Dos son, creo, las ideas-fuerza que pretende resaltar Grimaaldos. La primera, una reivindicación del flamenco como música de los desposeídos y música comprometida socialmente. Hay, diría, una perspectiva de lucha de clases en este sentido. La segunda, una crítica a los nuevos rumbos que está tomando (e incluso diría que una alerta ante la posible extinción de sus fundamentos más jondos, visto también con cierto aroma nostálgico). Hay críticas -muy comprensibles y que comparto, por cierto- con la visión del género que dio Carlos Saura en su película "Flamenco" y a figuras como Joaquín Cortés o muchos de los representantes del denominado Nuevo Flamenco. En este sentido, observo (como no podía ser de otra manera) cierto paralelismo con lo que ha sucedido con otros géneros creados por minorías desfavorecidas como es el caso del hip hop: los valores comprometidos se pierden en beneficio del culto a lo más material y al lujo, esa cosa tan de nuevos ricos. Y eso me hace recordar unas palabras de Raimundo Amador cuando le entrevisté el año pasado junto a Howe Gelb: venía a decir que Howe parecía más gitano que ellos y que ellos parecían los payos, porque el de Arizona iba por ahí con la guitarra cubierta de polvo y ellos trataban a sus instrumentos de forma bastante más pija.

No esperen encontrar tampoco algo así como una genealogía de los grandes maestros del cante, la guitarra o el baile.
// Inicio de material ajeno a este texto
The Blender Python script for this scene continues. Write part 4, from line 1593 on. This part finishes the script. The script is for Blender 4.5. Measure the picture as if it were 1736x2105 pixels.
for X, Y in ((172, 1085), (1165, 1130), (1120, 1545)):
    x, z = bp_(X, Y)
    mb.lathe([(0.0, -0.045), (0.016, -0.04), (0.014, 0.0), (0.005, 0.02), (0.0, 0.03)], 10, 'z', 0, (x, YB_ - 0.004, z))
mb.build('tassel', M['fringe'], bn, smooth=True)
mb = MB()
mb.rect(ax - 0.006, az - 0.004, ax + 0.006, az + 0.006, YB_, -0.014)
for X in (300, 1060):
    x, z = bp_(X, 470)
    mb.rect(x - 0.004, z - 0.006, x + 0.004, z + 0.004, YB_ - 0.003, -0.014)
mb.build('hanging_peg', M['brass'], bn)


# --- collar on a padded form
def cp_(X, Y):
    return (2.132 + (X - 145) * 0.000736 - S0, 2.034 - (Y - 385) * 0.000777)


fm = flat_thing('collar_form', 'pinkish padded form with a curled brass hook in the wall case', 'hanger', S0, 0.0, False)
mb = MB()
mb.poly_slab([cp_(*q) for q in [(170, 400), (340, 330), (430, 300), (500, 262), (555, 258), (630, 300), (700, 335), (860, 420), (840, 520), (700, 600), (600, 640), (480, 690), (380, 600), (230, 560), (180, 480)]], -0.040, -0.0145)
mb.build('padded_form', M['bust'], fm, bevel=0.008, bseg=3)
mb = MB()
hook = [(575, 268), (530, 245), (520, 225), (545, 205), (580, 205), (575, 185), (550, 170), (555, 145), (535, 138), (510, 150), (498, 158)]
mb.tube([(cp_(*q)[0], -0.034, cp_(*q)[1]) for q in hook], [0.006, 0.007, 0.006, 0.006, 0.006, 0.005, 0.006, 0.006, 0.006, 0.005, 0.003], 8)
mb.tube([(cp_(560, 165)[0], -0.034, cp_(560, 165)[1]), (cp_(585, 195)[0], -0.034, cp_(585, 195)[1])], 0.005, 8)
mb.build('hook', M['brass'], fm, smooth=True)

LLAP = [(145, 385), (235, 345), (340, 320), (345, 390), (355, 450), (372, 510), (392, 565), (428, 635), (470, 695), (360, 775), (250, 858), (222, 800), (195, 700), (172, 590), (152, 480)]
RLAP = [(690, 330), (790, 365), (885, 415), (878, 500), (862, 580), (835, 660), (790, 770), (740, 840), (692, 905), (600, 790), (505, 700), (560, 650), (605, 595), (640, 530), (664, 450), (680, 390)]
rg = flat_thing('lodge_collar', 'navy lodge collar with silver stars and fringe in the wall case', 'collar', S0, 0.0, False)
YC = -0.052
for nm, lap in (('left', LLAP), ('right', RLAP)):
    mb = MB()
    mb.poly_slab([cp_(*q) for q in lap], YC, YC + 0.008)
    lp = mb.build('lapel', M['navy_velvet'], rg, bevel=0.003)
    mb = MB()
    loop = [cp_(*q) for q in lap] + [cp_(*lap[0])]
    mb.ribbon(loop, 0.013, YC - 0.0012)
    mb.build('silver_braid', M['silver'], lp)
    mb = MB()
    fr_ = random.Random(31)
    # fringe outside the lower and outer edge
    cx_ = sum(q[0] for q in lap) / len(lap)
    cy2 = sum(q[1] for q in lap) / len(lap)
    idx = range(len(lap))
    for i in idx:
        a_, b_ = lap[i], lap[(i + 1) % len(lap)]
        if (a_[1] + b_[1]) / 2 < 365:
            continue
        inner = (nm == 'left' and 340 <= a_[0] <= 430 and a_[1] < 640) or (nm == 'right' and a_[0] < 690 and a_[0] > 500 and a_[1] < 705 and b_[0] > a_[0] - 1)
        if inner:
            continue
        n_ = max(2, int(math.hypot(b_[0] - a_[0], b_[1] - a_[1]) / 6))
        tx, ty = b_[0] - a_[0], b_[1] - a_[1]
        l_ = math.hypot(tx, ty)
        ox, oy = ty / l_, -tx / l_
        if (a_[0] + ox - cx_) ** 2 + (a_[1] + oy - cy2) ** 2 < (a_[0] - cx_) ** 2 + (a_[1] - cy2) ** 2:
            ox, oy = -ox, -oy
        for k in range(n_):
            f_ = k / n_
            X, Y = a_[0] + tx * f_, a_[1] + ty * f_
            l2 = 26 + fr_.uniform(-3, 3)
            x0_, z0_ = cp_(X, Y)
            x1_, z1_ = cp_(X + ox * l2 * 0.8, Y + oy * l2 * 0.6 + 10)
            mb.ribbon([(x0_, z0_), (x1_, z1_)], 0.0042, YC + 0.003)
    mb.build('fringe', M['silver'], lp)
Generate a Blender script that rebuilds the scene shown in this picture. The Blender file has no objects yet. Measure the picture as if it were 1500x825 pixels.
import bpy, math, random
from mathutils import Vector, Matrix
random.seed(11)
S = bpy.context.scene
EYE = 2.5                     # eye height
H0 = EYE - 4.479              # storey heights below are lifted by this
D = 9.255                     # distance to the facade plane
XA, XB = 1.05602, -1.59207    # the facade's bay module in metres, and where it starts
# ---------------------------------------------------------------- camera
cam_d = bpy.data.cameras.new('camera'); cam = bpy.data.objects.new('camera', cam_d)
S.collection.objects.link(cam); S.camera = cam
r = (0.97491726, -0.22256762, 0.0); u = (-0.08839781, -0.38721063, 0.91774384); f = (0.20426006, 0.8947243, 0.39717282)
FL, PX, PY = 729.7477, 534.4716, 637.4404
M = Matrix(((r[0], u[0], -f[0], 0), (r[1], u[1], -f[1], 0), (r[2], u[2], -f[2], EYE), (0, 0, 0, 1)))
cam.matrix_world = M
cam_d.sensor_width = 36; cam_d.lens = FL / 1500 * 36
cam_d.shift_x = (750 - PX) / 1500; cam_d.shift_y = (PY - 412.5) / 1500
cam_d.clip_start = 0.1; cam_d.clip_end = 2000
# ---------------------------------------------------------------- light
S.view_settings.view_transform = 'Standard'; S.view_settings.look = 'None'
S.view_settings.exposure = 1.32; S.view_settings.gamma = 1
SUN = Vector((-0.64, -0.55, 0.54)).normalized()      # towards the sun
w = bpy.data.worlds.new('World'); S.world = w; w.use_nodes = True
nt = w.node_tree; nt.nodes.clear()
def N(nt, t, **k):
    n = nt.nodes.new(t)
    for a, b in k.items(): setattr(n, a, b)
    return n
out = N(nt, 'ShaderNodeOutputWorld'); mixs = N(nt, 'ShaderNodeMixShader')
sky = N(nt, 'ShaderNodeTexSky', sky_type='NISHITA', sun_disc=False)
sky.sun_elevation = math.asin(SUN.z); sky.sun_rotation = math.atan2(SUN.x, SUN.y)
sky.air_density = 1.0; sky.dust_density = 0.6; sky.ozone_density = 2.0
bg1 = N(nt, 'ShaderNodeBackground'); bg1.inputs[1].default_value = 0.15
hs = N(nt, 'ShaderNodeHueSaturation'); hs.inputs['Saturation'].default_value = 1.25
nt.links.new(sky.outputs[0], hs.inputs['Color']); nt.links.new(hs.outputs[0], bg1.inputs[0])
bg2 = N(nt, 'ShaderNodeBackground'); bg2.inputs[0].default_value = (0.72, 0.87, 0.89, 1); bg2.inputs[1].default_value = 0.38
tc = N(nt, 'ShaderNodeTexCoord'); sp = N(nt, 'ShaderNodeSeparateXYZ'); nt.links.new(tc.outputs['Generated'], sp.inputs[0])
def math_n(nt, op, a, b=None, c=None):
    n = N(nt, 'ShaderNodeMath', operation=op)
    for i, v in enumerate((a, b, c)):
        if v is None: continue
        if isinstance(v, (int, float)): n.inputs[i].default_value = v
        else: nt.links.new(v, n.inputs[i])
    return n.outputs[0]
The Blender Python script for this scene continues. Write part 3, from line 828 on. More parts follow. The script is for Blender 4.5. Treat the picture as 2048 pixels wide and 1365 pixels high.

Para eso, supongo, ya hay otros libros. Evidentemente, se habla de Antonio Mairena, de La Niña de Los Peines, de Camarón, Paco de Lucía, José Menese, Carmen Linares o Enrique Morente (aún vivo cuando el libro se editó), pero su presencia no es más importante que la de otras voces. Por ejemplo, la de un personaje tan singular como El Cabrero.

Justo cuando escribo estas líneas, veo en la tele que, este año, el Festival del Cante de las Minas de la Unión ha contado con la presencia de Pitingo y ha concedido un galardón a Alejandro Sanz. Todo esto da más fuerza a las tesis de Grimaldos y hace que su libro sea más necesario.